Stated task: Using the records that appear below, write out exactly the lines from the one with "Build this scene" through the one with "R_ = math.radians", keeping both end lines.

BEGIN Listed entries

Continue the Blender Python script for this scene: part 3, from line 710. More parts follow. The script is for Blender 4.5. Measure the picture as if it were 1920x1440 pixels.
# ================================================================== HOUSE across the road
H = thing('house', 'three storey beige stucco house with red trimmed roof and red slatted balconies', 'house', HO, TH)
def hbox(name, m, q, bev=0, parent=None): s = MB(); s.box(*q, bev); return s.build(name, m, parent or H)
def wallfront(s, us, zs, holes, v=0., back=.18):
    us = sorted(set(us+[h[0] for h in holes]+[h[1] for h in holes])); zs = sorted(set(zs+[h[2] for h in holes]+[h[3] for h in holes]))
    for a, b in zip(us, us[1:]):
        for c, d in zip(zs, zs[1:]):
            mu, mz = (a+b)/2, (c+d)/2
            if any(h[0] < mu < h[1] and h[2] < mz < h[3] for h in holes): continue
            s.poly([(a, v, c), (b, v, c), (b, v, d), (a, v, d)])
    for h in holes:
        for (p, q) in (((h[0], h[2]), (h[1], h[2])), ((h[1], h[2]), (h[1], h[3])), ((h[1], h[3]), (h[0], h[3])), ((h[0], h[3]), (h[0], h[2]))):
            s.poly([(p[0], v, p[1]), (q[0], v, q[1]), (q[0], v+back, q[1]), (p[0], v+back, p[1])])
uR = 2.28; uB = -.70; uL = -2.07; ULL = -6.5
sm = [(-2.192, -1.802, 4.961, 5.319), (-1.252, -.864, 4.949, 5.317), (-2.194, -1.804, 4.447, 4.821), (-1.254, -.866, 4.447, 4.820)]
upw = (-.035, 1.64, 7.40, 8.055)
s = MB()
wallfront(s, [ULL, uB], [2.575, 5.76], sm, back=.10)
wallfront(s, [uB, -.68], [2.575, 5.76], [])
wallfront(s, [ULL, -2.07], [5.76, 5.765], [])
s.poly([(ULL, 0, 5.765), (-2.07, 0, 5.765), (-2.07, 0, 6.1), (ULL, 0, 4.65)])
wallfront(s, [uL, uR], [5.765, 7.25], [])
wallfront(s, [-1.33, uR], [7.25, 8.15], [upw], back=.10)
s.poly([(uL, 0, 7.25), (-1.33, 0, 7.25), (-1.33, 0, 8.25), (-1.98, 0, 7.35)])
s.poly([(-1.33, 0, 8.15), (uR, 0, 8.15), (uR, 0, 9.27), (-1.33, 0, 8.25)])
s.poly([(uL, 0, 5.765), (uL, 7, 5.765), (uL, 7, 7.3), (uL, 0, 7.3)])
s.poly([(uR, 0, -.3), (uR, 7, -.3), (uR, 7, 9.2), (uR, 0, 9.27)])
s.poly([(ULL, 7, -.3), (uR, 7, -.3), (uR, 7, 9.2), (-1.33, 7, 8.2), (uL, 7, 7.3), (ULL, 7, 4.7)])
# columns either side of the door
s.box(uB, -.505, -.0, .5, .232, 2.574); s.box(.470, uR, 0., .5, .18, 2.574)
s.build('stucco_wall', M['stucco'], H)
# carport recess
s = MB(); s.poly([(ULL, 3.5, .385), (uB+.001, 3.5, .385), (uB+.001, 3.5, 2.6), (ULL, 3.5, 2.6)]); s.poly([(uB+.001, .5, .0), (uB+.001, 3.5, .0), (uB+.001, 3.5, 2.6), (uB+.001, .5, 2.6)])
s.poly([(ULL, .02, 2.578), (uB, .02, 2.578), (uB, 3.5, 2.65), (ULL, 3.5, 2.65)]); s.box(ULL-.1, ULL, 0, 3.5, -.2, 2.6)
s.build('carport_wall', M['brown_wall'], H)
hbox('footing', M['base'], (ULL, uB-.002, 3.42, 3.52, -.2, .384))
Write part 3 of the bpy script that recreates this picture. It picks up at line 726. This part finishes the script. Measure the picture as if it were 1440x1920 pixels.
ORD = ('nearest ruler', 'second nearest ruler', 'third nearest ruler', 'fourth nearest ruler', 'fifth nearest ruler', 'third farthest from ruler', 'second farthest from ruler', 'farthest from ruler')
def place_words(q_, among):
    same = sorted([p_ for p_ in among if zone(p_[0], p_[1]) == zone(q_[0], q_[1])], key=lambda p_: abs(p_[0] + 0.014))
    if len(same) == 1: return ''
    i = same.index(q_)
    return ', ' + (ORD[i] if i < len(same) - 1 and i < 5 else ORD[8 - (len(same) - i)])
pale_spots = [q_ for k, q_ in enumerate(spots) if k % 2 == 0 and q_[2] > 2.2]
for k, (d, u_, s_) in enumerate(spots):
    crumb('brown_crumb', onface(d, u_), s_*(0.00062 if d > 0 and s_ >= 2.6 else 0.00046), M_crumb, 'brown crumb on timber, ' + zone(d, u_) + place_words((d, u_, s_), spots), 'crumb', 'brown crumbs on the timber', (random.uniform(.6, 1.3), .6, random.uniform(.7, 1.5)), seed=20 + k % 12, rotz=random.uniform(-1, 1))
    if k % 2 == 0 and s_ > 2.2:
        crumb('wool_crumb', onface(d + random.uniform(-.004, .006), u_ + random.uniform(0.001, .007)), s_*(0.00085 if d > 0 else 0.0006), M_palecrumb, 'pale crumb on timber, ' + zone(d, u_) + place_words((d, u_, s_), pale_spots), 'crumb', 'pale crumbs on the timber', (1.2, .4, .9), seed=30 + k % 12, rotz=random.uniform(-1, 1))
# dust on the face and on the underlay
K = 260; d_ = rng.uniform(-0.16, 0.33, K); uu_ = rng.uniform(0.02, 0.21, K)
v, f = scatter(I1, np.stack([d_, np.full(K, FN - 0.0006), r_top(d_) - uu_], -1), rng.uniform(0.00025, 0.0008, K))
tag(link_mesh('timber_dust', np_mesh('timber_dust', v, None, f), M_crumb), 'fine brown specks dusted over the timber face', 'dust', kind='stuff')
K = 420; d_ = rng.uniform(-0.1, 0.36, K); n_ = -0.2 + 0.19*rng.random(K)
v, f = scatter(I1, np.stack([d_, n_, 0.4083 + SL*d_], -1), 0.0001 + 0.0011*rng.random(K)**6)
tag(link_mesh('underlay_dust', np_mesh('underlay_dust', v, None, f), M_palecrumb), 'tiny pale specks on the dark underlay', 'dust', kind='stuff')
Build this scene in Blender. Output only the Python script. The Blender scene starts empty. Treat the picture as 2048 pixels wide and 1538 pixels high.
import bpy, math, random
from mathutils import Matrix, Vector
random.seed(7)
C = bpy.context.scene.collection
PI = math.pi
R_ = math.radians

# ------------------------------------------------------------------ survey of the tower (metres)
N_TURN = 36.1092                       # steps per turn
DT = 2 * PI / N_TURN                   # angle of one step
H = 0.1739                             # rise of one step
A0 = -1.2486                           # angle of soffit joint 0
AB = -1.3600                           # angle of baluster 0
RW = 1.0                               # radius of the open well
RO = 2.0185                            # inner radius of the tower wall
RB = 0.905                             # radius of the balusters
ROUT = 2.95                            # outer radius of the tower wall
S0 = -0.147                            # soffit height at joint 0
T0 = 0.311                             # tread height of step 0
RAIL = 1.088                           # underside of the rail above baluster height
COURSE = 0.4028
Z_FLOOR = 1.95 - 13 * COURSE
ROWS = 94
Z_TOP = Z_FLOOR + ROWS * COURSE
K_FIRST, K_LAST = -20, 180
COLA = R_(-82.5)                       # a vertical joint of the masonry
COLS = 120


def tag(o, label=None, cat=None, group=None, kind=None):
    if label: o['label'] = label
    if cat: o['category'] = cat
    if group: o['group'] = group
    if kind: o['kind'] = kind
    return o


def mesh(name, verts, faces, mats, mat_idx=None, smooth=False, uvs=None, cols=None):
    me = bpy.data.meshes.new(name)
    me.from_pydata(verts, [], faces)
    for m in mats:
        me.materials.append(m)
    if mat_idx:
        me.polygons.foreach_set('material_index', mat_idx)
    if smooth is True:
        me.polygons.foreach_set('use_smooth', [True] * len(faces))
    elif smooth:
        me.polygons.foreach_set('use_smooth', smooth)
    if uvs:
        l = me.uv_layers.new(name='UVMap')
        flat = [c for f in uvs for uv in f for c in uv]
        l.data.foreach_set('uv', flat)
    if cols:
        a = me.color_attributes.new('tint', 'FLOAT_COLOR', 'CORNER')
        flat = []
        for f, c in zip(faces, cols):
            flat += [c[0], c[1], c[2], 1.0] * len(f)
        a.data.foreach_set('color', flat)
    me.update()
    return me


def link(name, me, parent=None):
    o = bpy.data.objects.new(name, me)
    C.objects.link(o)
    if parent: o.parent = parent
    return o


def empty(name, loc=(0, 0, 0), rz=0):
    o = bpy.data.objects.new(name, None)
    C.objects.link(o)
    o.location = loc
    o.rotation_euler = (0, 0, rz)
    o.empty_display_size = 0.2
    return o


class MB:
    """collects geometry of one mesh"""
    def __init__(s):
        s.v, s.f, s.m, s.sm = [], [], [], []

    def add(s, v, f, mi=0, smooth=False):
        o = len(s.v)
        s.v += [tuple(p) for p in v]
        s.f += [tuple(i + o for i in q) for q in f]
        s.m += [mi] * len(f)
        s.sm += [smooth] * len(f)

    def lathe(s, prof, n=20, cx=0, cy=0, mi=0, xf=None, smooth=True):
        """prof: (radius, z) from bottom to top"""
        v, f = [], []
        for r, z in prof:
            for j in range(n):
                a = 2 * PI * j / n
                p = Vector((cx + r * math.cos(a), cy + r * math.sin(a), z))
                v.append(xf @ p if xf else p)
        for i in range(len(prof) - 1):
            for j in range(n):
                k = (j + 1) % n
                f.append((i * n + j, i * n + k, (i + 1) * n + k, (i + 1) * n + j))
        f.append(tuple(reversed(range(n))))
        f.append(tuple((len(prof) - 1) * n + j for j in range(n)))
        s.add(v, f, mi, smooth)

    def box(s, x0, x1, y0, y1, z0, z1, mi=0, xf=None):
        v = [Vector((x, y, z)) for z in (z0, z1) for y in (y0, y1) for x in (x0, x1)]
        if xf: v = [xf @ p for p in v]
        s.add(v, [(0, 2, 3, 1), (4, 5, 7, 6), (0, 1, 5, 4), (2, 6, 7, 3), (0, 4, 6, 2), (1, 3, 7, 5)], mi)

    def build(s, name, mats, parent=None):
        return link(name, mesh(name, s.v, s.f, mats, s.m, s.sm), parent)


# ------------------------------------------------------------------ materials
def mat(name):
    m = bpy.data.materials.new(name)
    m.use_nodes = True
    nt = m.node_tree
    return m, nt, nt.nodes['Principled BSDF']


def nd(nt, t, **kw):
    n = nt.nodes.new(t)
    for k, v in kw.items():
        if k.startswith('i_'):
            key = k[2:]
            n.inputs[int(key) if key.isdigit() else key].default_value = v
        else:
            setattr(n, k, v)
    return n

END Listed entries

Complete output:
Build this scene in Blender. Output only the Python script. The Blender scene starts empty. Treat the picture as 2048 pixels wide and 1538 pixels high.
import bpy, math, random
from mathutils import Matrix, Vector
random.seed(7)
C = bpy.context.scene.collection
PI = math.pi
R_ = math.radians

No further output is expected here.